In seiner ausdrucksstarken Bildsprache sowie der unbändig über dich hereinbrechenden Wucht aus diversen Filtern und Montagen fühlst du dich, als befändest du dich inmitten eines Hurrikans, der dich mit sich hinfortfegt. Obwohl die Bilder durchaus diverse Interpretationen zulassen, die wir im Rahmen des eingangs erwähnten Seminars lang und breit diskutierten, glaube ich, Tausendschönchen will gar nicht verstanden werden. Gewiss lassen sich in all dem Wirrwarr gesellschaftskritische Töne erkennen, allerdings stehen diese nicht im Mittelpunkt. Zudem verflüchtigen sie sich inmitten dieses Meeres aus audiovisuellen Reizen sowieso derart schnell, dass ich mich kaum länger als für den Bruchteil einer Sekunde auf sie konzentrieren konnte. Nein, viel mehr will Tausendschönchen erfahren werden. Dieser Film ist ein Erlebnis - auf Zelluloid gebannte Anarchie.
Tausendschönchen als Kino in Reinform?
Marie I und Marie II begeben sich auf eine Reise, von der wir Zuschauer sofort wissen: Sie wird kein gutes Ende für unsere Antiheldinnen finden. Achtung, Spoiler: Sie zerstören hierbei nicht nur die Welt um sich herum, sondern auch sich selbst sowie den kompletten Film. Sie zerschneiden sich, bis nur nur noch ihre Köpfe herumschweben - verrückt und absolut faszinierend! (Spoilerende) Dabei pfeift Chytilová auf gängige Konventionen des Kinos und lässt gegen Ende erneut einen audiovisuellen Taifun über uns hereinbrechen. In diesen Momenten wird klar: Das Kino hat schier unendliche Möglichkeiten, selten wurde diese allerdings so wundervoll genutzt wie in Tausendschönchen.
Die tschechoslowakische Regierung war dem Film gegenüber indes jedoch weitaus weniger positiv gestimmt, denn nach dem Prager Frühling wurde Tausendschönchen, welcher damals wie heute aus der Masse an Filmen herausragt, aus dem Verkehr gezogen. Von staatlicher Seite wurden speziell der verschwenderische Umgang mit Lebensmitteln sowie das maßlose Handeln der Antiheldinnen harsch kritisiert. Die beiden Maries scheinen darüber hinaus keinerlei moralische Prinzipien zu besitzen; selbst wenn sie am Ende des Films noch einmal die Chance bekommen, es besser zu machen als bisher, lassen sie diese letztendlich doch ungenutzt und müssen sich in ihr Schicksal fügen.
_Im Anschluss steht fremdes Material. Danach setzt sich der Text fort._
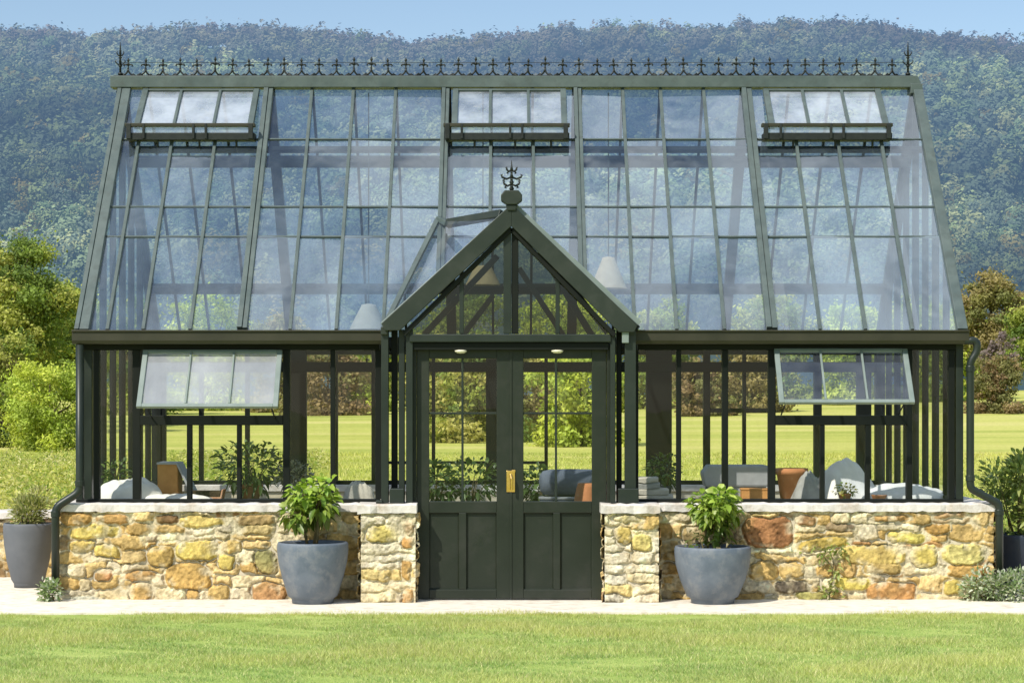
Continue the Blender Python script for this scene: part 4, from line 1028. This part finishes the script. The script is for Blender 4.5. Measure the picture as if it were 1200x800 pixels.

Vera Chytilovás Tausendschönchen gehört zweifelsohne zu den beeindruckendsten Filmen, die ich bisher gesehen habe und das liegt insbesondere an seiner unkonventionellen Art und seiner unbändigen anarchischen Energie, die aus dem Bildschirm förmlich heraussprang und mich unweigerlich in ihren Bann zog. Das Abenteuer der beiden Antiheldinnen, die ebenso verdorben sein wollen wie die Welt, in der sie leben, ist mehr als nur ein Film - es ist eine Erfahrung.
Konnte euch Tausendschönchen ebenfalls in seinen Bann ziehen?